I was setting up flymake-mode with JSLint, and thinking it was pretty great, but that rhino start-up cost is pretty big for a flymake application. If we just kept JSLint running, wouldn't that be a lot faster?
Then I caught a talk on the node.js server, and saw a way.
In my environment, this cuts jslint invocation time in half.

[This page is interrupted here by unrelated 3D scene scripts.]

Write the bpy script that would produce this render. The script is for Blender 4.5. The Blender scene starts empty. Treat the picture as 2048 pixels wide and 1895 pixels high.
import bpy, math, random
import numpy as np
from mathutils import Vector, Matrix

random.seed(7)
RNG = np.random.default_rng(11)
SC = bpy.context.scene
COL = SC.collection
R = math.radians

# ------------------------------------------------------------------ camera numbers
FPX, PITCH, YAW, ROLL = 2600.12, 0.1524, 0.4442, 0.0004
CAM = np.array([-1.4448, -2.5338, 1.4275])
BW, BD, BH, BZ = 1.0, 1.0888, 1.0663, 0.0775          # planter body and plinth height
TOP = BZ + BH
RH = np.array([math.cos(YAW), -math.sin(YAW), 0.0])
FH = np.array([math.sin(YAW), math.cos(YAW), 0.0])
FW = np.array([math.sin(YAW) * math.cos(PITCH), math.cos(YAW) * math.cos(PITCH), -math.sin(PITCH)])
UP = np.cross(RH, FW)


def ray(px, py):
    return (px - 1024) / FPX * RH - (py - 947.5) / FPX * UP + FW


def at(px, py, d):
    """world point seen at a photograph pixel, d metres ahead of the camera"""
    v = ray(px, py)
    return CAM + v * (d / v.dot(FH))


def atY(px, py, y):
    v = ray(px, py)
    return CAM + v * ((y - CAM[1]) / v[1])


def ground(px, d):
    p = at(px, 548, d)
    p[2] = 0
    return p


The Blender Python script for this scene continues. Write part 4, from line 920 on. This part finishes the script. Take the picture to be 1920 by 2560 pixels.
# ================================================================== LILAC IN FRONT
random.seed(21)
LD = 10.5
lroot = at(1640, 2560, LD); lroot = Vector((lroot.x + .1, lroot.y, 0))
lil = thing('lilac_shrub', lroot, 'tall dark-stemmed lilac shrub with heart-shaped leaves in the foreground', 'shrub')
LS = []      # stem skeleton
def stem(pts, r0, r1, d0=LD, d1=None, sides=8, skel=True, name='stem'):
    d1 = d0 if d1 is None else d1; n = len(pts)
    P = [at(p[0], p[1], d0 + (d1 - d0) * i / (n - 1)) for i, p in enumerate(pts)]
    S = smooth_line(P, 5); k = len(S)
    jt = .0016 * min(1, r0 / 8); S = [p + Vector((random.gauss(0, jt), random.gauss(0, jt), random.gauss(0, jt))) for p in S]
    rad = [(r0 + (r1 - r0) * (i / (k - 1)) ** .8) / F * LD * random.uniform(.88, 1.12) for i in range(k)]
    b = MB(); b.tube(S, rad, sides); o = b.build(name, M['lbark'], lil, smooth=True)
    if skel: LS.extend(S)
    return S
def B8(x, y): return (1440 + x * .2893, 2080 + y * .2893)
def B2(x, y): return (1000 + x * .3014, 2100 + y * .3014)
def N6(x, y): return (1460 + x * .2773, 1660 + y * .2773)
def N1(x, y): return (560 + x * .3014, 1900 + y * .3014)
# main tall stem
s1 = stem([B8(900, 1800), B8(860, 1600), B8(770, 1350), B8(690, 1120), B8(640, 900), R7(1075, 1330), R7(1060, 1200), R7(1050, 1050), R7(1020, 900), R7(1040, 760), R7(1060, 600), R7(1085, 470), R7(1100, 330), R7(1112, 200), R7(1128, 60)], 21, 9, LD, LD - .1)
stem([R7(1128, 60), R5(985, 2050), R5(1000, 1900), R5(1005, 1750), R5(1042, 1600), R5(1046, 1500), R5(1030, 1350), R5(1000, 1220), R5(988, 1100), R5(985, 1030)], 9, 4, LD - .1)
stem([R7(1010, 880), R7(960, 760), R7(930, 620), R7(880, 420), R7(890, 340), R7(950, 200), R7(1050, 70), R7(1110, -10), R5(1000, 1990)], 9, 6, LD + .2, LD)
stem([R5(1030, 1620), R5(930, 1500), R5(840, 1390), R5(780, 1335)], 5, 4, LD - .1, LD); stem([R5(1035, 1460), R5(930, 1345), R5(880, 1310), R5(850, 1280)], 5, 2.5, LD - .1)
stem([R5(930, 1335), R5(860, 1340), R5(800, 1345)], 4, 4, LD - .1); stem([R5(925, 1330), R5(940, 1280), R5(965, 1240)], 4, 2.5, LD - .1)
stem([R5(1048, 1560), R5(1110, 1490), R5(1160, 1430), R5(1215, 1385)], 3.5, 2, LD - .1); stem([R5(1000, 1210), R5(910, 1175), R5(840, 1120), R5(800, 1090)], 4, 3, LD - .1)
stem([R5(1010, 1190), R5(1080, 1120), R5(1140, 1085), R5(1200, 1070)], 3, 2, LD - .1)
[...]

This project also depends on the Express framework, with the underscore and haml packages. I recommend installation with npm to manage these dependencies.
The jslint.curl
script depends on curl, but you can easily
reproduce it with any other http client.
$ node lintnode/app.js --port 3003 & Express started at http://localhost:3003/ in development mode $ lintnode/jslint.curl myfilthycode.js
The exit code of jslint.curl
is currently not nearly as relevant
as the output on standard out. The output should be fully compatible
with JSLint's Rhino version.
See the included flymake-jslint.el.
jslint_port may be passed on the node command line with the
--port
parameter. It defaults to 3003.
jstlint_options can be configured by passing the --exclude option to app.js
.
e.g.
$ node app.js --exclude nomen,undef
or
$ node app.js --set maxlen:80,node
Alternatively they can be configured within emacs by setting the variable lintnode-jslint-excludes
For documentation on JSLint's options, see JSLint options.
This project is hosted at github, which has a wiki and an issue tracker:
http://github.com/davidmiller/lintnode
This software is distributed under the same license as JSLint, which looks like the MIT License with one additional clause:
The Software shall be used for Good, not Evil.